Draft night ceased to be spectacle as usual when Adam Morrison from Gonzaga, the NCAA's leading scorer in 2006, was picked third by the Charlotte Bobcats. We learned in the post-draft interview that Morrison who gets so intense he weeps openly on the court, also cried when Rage Against the Machine broke up. As ESPN's Stuart Scott needled him, Morrison in plain language defended his right to cry: a nice counter to the macho laws of jockocracy. But Morrison is more than a chronic weeper who sports a bizarre caterpillar mustache, and a pageboy haircut out of Degrassi Junior High. He is also someone who has said that his heroes, in addition to Rage, are "Malcolm X, Karl Marx, and Che Guevara." Why Che? As he told USA Today, "Just the adversity he dealt with in life, what he did for small countries of the world as a whole. Standing up for lower people, instead of the top tier. That takes a lot of guts on the world level to do that. So that's what's drawn me to him." Morrison was also a Nader voter in 2004, and someone who is known for getting in raucous debates on the team bus on everything from the logic of capitalism to the merits of national health care. "I've been told that's what you are supposed to do in college," he has said. "It's the last time in your life, pretty much, when you get to question authority... You're going to be answering to somebody else for the rest of your life." When Gonzaga coach Mark Few advised players to attend church, Morrison stood up and wrote on Few's dry-erase board "Religion is the opiate of the masses." Let's hope Morrison realizes that this kindof questioning is something he doesn't have to forgo just because he is in the NBA.
But the political march did not stop with Morrison. The number 4 pick from LSU, Tyrus Thomas, also made an impression. Thomas only played in college for one year, but made a big splash in the NCAA tournament. Through the draft coverage, we found out that his family couldn't watch him in the NCAAs because they didn't have the money to get there but were aided by a collection at their church. We also learned that Thomas sports a tattoo that reads "No struggle, no progress." As ESPN's Stuart Scott commented, "He's old school! He's down with Frederick Douglass! Boo yah!" [oO words to that effect.]
Stuart Scott also got more than he bargained for with the sixth pick, Brandon Roy. We learned that the University of Washington guard worked sweeping on the docks of Seattle as a janitor in High School, studying for his SATs while pushing his broom. Roy, working nights, did so poorly on the tests he had to retake them. On the second go-around, he scored so highly the testing Czars red-flagged him and Roy had to take them a third time under close scrutiny. That time he did even better. Roy told Stuart Scott he learned a lot from the janitors on the docks, mainly that life is hard and basketball could be his way out.

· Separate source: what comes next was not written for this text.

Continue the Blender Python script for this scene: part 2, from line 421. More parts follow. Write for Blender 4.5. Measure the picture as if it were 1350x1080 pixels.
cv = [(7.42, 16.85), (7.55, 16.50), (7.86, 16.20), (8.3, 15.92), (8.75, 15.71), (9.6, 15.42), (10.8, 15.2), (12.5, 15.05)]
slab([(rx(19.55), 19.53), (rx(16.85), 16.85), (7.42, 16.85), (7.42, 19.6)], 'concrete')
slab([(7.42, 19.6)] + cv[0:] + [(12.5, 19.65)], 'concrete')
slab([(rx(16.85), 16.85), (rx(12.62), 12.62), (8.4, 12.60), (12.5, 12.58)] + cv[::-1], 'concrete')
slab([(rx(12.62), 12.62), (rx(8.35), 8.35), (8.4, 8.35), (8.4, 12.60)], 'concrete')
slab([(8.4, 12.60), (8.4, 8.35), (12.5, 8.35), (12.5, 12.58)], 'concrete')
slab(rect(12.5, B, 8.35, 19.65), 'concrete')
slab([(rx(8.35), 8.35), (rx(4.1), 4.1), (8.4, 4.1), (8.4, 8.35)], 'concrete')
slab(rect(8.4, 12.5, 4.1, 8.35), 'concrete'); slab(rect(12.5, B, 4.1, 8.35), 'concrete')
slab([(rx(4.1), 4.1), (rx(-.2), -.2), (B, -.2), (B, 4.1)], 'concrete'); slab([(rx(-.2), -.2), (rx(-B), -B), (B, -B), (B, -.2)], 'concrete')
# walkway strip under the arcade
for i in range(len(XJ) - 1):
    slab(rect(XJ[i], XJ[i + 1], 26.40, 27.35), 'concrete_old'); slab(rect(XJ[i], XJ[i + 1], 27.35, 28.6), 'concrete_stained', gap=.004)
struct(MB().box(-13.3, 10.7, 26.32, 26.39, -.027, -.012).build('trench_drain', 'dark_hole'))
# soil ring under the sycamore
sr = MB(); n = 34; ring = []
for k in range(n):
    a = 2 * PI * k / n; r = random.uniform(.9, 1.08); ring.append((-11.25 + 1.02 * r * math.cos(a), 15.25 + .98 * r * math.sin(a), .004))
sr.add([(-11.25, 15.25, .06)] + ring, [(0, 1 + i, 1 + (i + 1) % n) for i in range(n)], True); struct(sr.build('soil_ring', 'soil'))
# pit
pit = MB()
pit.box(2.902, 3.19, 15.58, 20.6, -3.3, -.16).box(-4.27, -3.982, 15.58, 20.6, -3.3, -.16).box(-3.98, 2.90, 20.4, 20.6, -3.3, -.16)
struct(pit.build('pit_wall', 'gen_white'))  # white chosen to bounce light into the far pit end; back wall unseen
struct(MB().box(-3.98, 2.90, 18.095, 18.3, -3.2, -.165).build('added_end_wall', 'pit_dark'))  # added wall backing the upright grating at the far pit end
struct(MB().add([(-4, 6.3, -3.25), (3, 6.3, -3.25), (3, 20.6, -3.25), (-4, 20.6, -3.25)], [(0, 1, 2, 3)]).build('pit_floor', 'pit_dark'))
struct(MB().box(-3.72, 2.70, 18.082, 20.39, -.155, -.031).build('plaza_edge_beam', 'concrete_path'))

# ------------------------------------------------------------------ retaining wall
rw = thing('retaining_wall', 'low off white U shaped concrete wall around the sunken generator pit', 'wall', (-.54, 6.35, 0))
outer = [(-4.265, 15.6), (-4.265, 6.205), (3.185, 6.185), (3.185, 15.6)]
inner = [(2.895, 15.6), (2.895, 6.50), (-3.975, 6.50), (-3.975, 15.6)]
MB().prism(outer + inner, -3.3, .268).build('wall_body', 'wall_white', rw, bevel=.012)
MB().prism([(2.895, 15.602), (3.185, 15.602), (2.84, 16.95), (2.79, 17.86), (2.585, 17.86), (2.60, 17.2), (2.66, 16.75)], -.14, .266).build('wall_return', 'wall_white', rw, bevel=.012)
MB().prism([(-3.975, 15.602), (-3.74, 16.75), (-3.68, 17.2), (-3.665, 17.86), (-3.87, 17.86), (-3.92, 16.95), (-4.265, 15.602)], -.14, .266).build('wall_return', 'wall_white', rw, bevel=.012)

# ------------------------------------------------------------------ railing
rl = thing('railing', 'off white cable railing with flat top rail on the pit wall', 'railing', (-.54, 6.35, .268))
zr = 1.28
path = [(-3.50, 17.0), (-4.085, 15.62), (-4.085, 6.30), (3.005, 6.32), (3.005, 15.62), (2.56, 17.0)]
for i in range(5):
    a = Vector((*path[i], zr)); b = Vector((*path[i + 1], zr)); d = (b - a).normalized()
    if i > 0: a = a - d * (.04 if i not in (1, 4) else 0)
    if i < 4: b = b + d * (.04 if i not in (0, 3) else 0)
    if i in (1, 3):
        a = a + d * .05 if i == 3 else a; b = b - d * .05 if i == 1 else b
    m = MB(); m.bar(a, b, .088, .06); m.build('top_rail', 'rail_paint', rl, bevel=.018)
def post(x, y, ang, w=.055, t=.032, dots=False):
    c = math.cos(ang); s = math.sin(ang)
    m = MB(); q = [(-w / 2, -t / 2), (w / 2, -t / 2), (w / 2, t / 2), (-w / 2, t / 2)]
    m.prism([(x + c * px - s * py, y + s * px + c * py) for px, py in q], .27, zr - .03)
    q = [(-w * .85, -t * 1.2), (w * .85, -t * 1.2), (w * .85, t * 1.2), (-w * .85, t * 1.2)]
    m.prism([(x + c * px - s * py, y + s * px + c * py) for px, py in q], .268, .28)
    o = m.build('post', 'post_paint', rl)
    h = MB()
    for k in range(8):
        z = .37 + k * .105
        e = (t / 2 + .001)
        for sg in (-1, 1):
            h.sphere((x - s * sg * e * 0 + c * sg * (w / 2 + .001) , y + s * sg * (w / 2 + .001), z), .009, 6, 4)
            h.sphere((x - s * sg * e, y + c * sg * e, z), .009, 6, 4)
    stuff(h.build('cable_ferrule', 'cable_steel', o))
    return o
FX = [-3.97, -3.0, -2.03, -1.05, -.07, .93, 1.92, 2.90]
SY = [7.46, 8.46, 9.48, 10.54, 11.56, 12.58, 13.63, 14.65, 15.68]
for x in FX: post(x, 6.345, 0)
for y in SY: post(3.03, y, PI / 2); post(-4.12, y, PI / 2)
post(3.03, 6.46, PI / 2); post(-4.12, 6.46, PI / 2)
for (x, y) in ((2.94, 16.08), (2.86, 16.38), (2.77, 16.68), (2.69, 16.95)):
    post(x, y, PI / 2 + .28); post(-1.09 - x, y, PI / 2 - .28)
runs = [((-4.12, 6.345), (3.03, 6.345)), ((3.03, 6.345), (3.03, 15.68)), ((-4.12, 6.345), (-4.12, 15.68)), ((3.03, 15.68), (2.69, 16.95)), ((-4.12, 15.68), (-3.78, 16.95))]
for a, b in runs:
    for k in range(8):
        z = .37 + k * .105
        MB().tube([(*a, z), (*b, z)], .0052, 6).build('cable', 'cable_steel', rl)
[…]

The other dimension revealed by the draft was one that rarely makes it onto television: the reality of poverty in the United States. There was Randy Foye, the stocky Villanova All-American talking about how his mother gave birth to him when she was just 14 and his father died in a motorcycle accident when he was a baby. Foye was put up for adoption and eventually raised by his Grandparents. A graphic at the bottom of the screen simply read, "People Foye Would Most Like to Meet: 'My Parents.'" Then there was Marcus Williams, the talented Connecticut point guard from South Central, LA who was caught stealing a lap-top computer in college. His mother borrowed money to move across the country and live with him to make sure he stayed out of trouble and didn't blow his big chance.
But not all the political banter was inside the Garden. Yesterday also saw a demonstration of several dozen Knick fans: demanding that the NBA remove control of the New York Knicks from CEO James Dolan and GM Isiah Thomas. Organized by the web site selltheknicks.com, the march was a cry of frustration against a hideous team led by idiots. "I never thought I'd be in a protest march against the Knicks," said Bill Morris to the New York Post. "It's a crime it has come to this, with the history of this franchise." James Dolan, a child of wealth who was described by one writer as "having the intelligence of a man-hole cover," recently fired Hall of Fame coach Larry Brown after one season, a 23-59 record, and the league's largest payroll. Thomas put together this squad which owes a staggering $410 million in contracts, and is now paying three fired coaches to not coach. Oh: and for all you non-hoops fans: the new coach for the Knicks is Isiah Thomas. Bill Simmons of ESPN.com put it quite well: "I'm telling you, we're going to remember the Isiah/Knicks Era the same way we remember things like Enron, the Hindenberg and the Bay of Pigs."
The marchers had a sense of humility and perspective that this was perhaps not the most critical issue facing humanity. As Dave Hornung said, "It's not for world peace, which I guess would be better." But for people who oppose corporate corruption, rampant greed, and consumer fraud (Dolan claims to be building a "basketball team"), the Knicks are as good a target as any. Maybe next year the demonstrators will return, led by a certain rookie with a funky mustache, and a fellow first year player showing his love for Frederick Douglass. Or better yet, maybe they all will go to Washington DC with fellow NBA rebels, Steve Nash, Etan Thomas, and Adonal Foyle with the aim of telling the jock-sniffers of Congress that they stand with Mr. Nash's famous phrase: "No War. Shoot for Peace." Stranger things can happen: like an NBA draft that morphs into compelling political television.